Coming back to talking environment, I once again, as much as I try not to, rant against the global trade imbalances and the economic bullying that the third world has had to face from the developed west, and now increasingly China. In the end, I realized, that no matter how much the world seems unfair and how much we seem to be at a disadvantage or no matter how much we have lost or not done well, it has always been in our hands. I personally feel it is more so in the past one decade. Till 2008, the world grew at an amazing pace. The banks were doing well, industries were doing well, and the belief was that the world was becoming more affluent. India of course was part of the growth story and everybody was gung ho about the great way the RBI ran the economy, how the UPeeA government was run by such learned and experienced economists and technocrats and how the government was determined to take the Indian growth story to the real Bharat. 

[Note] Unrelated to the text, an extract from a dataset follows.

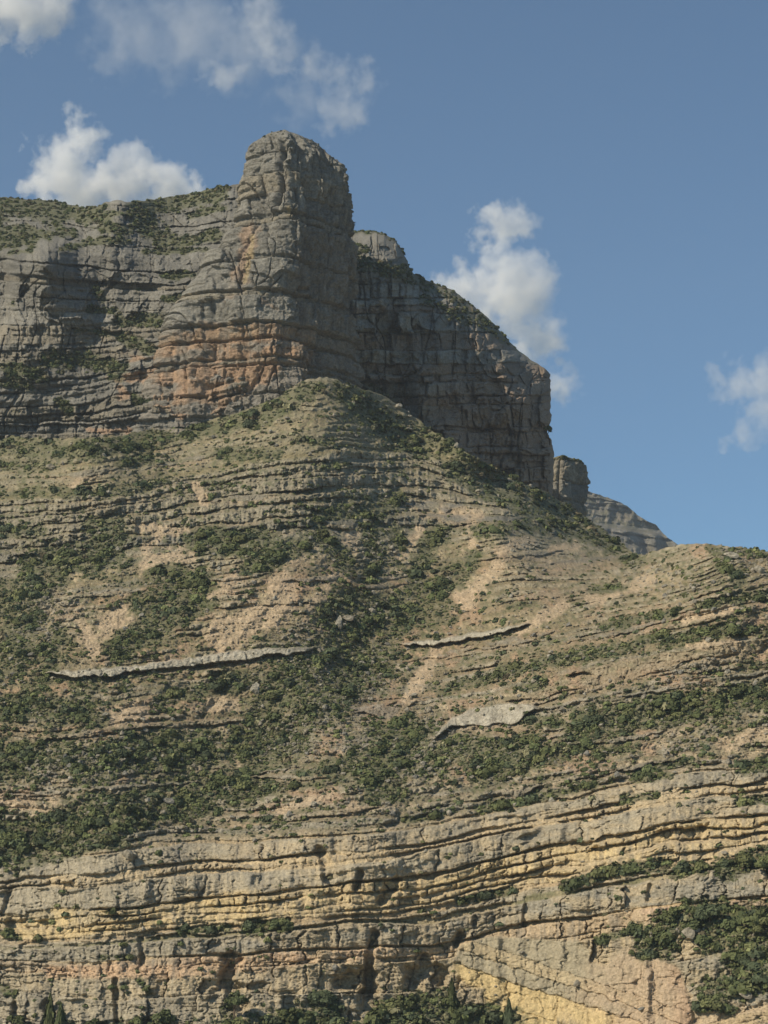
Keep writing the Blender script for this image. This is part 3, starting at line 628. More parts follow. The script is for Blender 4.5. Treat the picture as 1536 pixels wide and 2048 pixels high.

Unfortunately, now the consensus is forming that India grew because the world was growing, and we are beginning to finally open our eyes to the fact that our policies are way way behind and very outdated. The politicians in power at the center have used up the India growth story to completely squander the advantage in trying to establish Rahul Gandhi as the next Prime Minister. For a poor country, we are a very generous democracy. We tax a tiny minority to subsidize a vast majority, and we try to make up for our lack of balls in expanding direct taxes by increasing our indirect taxes. Why don't the media and economists and sensible people raise this issue? Why don't they show how unfair indirect taxes are? A poor man pays the same amount of tax as the richest person on the same commodity that he or she buys from the market. 

Have we hit the bottom of the barrel yet? I asked my friends. Both were of the consensus that we haven't. Its good in many ways, in my opinion. I told them that I am really keen that the ambitious, and supposedly over 300 million strong, middle class of India get out of that hubris that the money train is running full speed and that they too are very, very affected by the bad economic and social policies of an ever-conniving government. 

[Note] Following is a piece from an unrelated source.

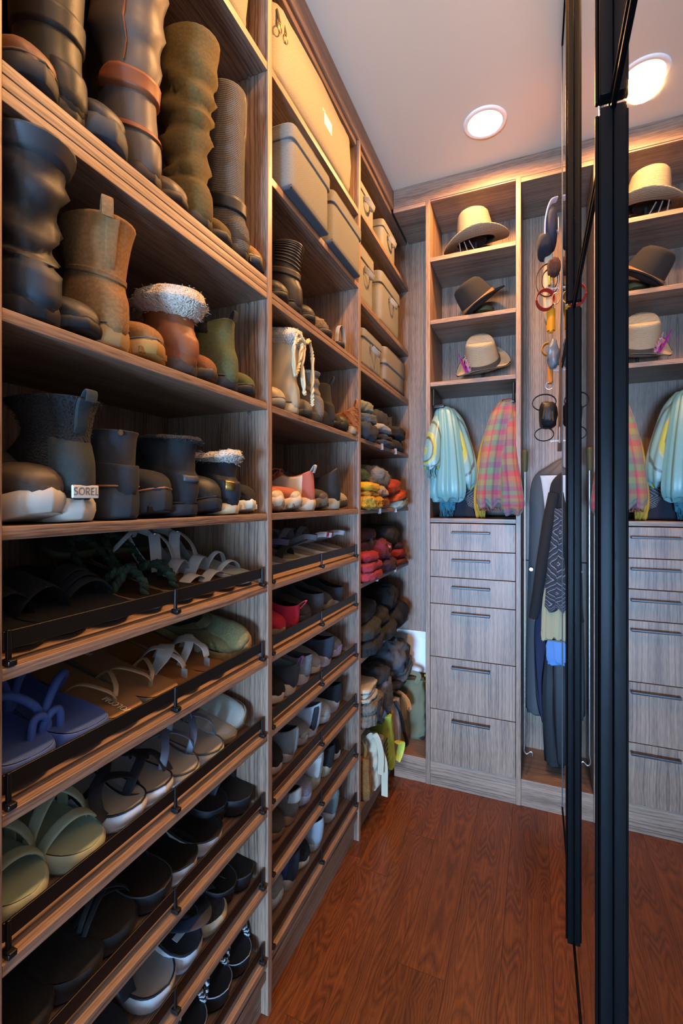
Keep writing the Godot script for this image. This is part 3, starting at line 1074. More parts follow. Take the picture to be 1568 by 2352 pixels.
func winter_boots() -> void:
	var y := 1.1815
	var o: Dictionary
	var t: Node3D
	var wht := mt("rubber", "a3a196")
	for k in 2:
		o = boot(1 - 2 * k, mt("fur", "15191c") if k == 1 else mt("suede", "4a4136"), wht, .172, {"wt": .052, "fr": .13, "bk": -.008, "th": .034, "tt": .034, "arch": 0.0, "bulge": .003, "W": .096, "spring": .014, "patches": [[.22, .42, PI - 1.1, PI + 1.1, .002, mt("suede", "26302f"), "heel_panel"], [.01, .20, PI - .22, PI + .22, .003, mt("suede", "1d2728"), "heel_strip"]] if k == 1 else [[.55, .98, -2.3, 2.3, .003, mt("leather", "3d3833"), "toe_guard"]], "loops": [[.0, PI, .016, .018, mt("fabric", "25302f"), .006]]})
		if k == 0: one(o, y, -.412, true, "grey-brown winter boot with thick white sole, toe out", .0, 0, .05, "boot")
		else:
			t = one(o, y, -.464, false, "black fleece winter boot with white sole, heel out", .002, 0, 0, "boot")
			var pts := []
			for i in 900:
				var tt := rng.randf_range(.0, .26)
				var th := rng.randf_range(-2.6, 2.6)
				var p := surf(o, tt, th)
				pts.append([p, (p - surf(o, tt, th + PI)).normalized()])
			add_fuzz(pts, .008, .0007, mt("fur", "1b2023"), t)
			var pl := MB.new()
			pl.box(Vector3(0, .042, -.004), Vector3(.040, .018, .005), 1, .001)
			put(pl, "heel_label", mt("rubber", "b9b6aa"), t, true)
			lettering("SOREL", .0105, mt("plain", "55585a"), t, Transform3D(Basis(Vector3.UP, PI), Vector3(0, .0422, -.0067)))
	for k in 2:
		o = boot(1 - 2 * k, mt("suede", "22262a"), mt("rubber", "2c3135"), .138, {"wt": .042, "bk": .002, "fr": .108, "th": .052, "tt": .040, "arch": .018, "welt": mt("rubber", "8a5f45"), "tread": mt("rubber", "101214"), "patches": [[.0, .19, .8, 1.9, .0015, mt("knit", "0f1316"), "elastic_gore"], [.0, .19, -1.9, -.8, .0015, mt("knit", "0f1316"), "elastic_gore"]]})
		if k == 0:
			t = one(o, y, -.548, false, "black suede platform chelsea boot with silver stud, heel out", .002, 0, 0, "boot")
			var st := MB.new()
			var p := surf(o, .05, 2.75, .001)
			st.tube([p, p + Vector3(0, 0, -.003)], .0045, 14)
			put(st, "stud", mt("metal", "d8dde0"), t)
		else: one(o, y, -.622, true, "black platform chelsea boot, toe out with tan welt", .004, 0, 0, "boot")
	for k in 2:
		o = boot(1 - 2 * k, mt("suede", "191e22"), mt("rubber", "23282c"), .142, {"wt": .048, "bk": -.004, "fr": .118, "th": .026, "tt": .026, "arch": 0.0, "W": .098, "toe": .054, "welt": mt("rubber", "1a1e22"), "patches": [[.16, .42, PI - 1.2, PI + 1.2, .002, mt("suede", "15191d"), "heel_panel"], [.29, .35, PI - .55, PI + .35, .004, mt("leather", "3a3f44"), "heel_label"]], "cuff": [.0, .05, .006, mt("fur", "1e2022"), 2]})
		if k == 0: one(o, y, -.688, false, "black sheepskin boot with grey heel label, heel out", .003, 0, 0, "boot")
		else:
			o.upper = mt("leather", "2a2f30")
			one(o, y, -.762, true, "black sheepskin boot, rounded toe out", .004, 0, 0, "boot")
	for k in 2:
		o = boot(1 - 2 * k, mt("suede", "14181d"), mt("rubber", "b8a988"), .130, {"wt": .042, "bk": .0, "fr": .112, "th": .024, "tt": .022, "arch": 0.0, "dip": .010, "tread": mt("rubber", "c9c2ac"), "patches": [[.2, .42, PI - 1.5, PI + 1.5, .002, mt("leather", "1b2026"), "heel_panel"], [.25, .38, PI - .75, PI - .25, .004, mt("metal", "a98a4a"), "gold_emblem"]], "cuff": [.0, .13, .010, mt("fur", "c4c0b2"), 2]})
		if k == 0: one(o, y, -.825, false, "black moccasin boot with cream fleece and gold heel emblem", .004, 0, 0, "boot")
		else:
			o.erase("cuff")
			o.patches = [[.55, .92, -1.1, 1.1, .003, mt("suede", "191d22"), "moccasin_apron"]]
			o.sole = mt("rubber", "c3cbb8")
			one(o, y, -.892, true, "black moccasin boot, toe out with pale notched sole", .006, 0, 0, "boot")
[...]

Perhaps slow growth is the new normal. Infrastructure bottlenecks, red tape, an unresponsive political system, caste and regional divisions, these have been around since we gained independence, and show no signs of abating. In fact, they have only grown worse because now they are mixed with expectations, ambitions, and unnecessary hubris. A foreign business leader or a western politician praises us and we smile from ear to ear with our chest sticking out like a robin. I am really hoping some of this hubris is crushed and we are really forced to re look at the way things are done in this country. 

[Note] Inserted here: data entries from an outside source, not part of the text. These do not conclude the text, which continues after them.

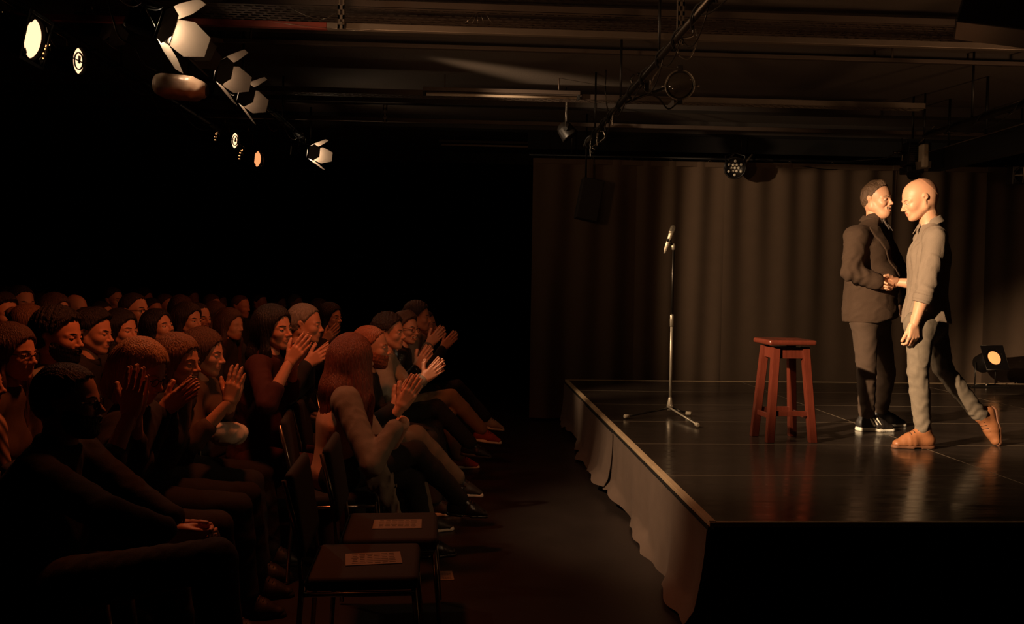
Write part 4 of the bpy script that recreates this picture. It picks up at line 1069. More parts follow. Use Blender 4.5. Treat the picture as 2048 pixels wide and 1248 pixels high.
HSTUB = mat('hair_stubble', lin((172, 122, 92)), 0.7, var=0.3, scale=60, bump=0.3, bscale=400)

def ga(px, py, Y, base): return at(px, py, Y)-base
# --- man in the dark jacket, facing right towards the other man
Y1 = 6.42
base = np.array((at(1740, 800, Y1)[0], Y1, ST)); g = lambda x, y, dY=0: ga(x, y, Y1+dY, base)
fw = nrm((math.cos(.66), -math.sin(.66), 0)); lf = nrm(np.cross((0, 0, 1), fw))
J = dict(fw=fw, lf=lf, pel=g(1740, 622), chest=g(1738, 505), neck=g(1749, 446))
J['shL'] = g(1749, 472)+lf*.185; J['shR'] = g(1733, 478)-lf*.19-fw*.03
hand = g(1790, 566, -.22)
J['wrR'] = g(1761, 567, -.26); J['elR'] = g(1702, 543, -.20)
J['wrL'] = g(1806, 606, .24); J['elL'] = g(1798, 545, .26)
J['hipR'] = g(1730, 640, -.08); J['hipL'] = g(1752, 640, .10)
J['knR'] = g(1733, 745, -.10); J['anR'] = g(1733, 846, -.06); J['anR'][2] = .098*1.18
J['knL'] = g(1772, 745, .13); J['anL'] = g(1760, 836, .16); J['anL'][2] = .098*1.18
HS = 1.08
hc = g(1755, 399, -.02); hR = head_R(-1.0, .06, .08)
hi = head_islands(.0035, smile=True, jowl=.008)+brow_islands(.0035)
hands = [hand_at('grip', .003, J['wrR'], (1, .18, -.10), (-.10, -1, .15), left=False, scale=1.14),
         hand_at('relaxed', .004, J['wrL'], (.1, 0, -1), (.2, .9, 0), left=True)]
man1 = skin_body(J, .011, (hc, hR, HS, hi), hands, SKIN, HGREY, base, fat=.024)
tag(man1, 'stout smiling man in a dark jacket and black striped sneakers shaking hands', 'person')
mesh_obj('hair', [(xf(v, hR, hc, HS), q, m) for v, q, m in hair_islands('quiff', .0035)], [HGREY], man1)
res = .0075
pts = allpts(J, ('pel', 'neck', 'shL', 'shR', 'elL', 'elR', 'wrL', 'wrR'))
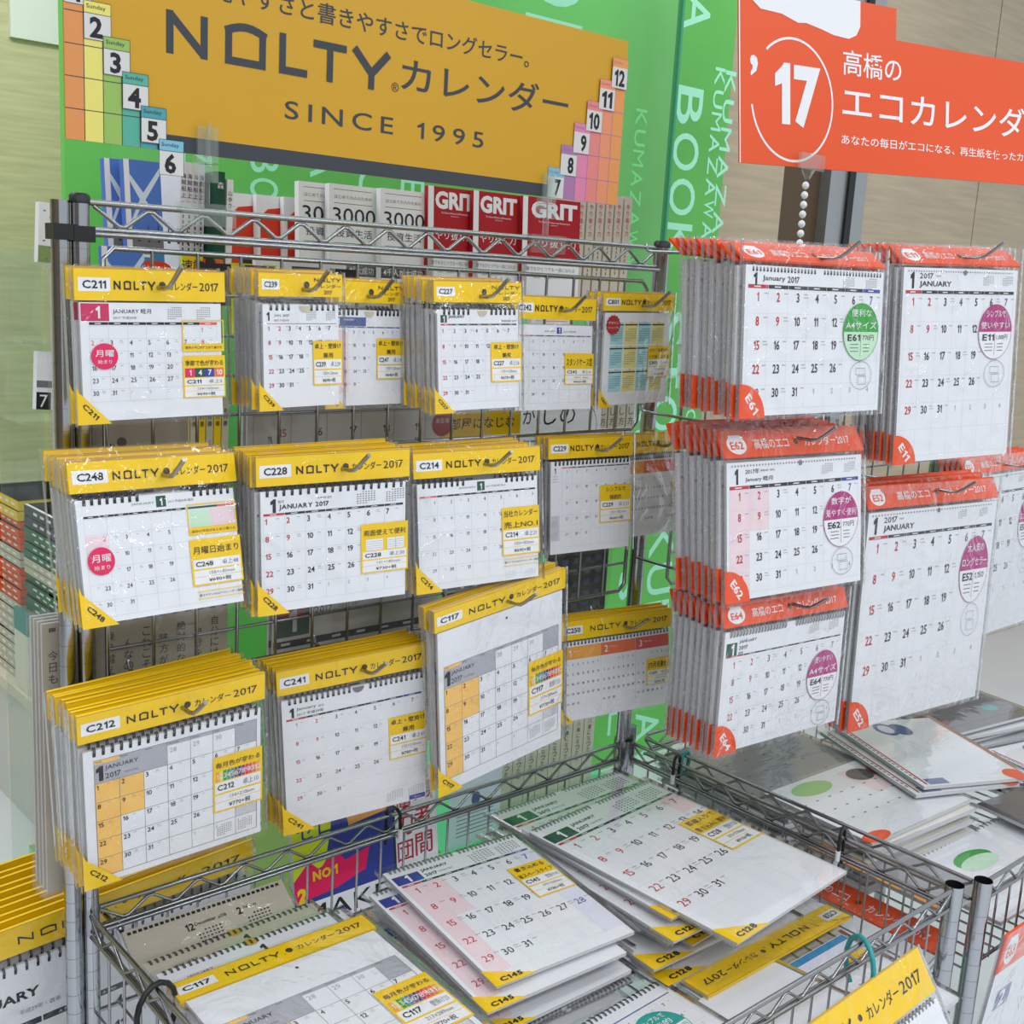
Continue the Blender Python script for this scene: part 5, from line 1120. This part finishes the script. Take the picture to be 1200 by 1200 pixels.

Looking at the big picture, this world is becoming an increasingly difficult place to survive and succeed. In my opinion, the inability of most of the world to govern itself, manage its resources and tame its consumption is leading to a planet which will simply just stop responding. In a way we will bring ourselves to a state where there might simply be nothing left to exploit. I do like to think on something like, how long can say, the global steel industry consume thousands of tonnes of iron ore and produce thousands of tonne of steel into producing cars and bridges and cities and what not. If we are consuming our forests at a rate faster than we can regrow them, surely a time will come when it will catch up, right? Oil for example. Just how much is there? Just how much can we continue refining and consuming? 

I don't know, and I really don't want to think either. We live in very interesting times. It will be very interesting to see where the world is heading now. Modern civilization has demonstrated that we cannot see eye to eye on absolutely any issue, and as we realize that the world is increasingly becoming an unresponsive place, both literally and figuratively, both in body and spirit. For somebody like me, a weeping philosopher,  it's going to get even tougher being a modern citizen of the world, and of India, I can tell you that!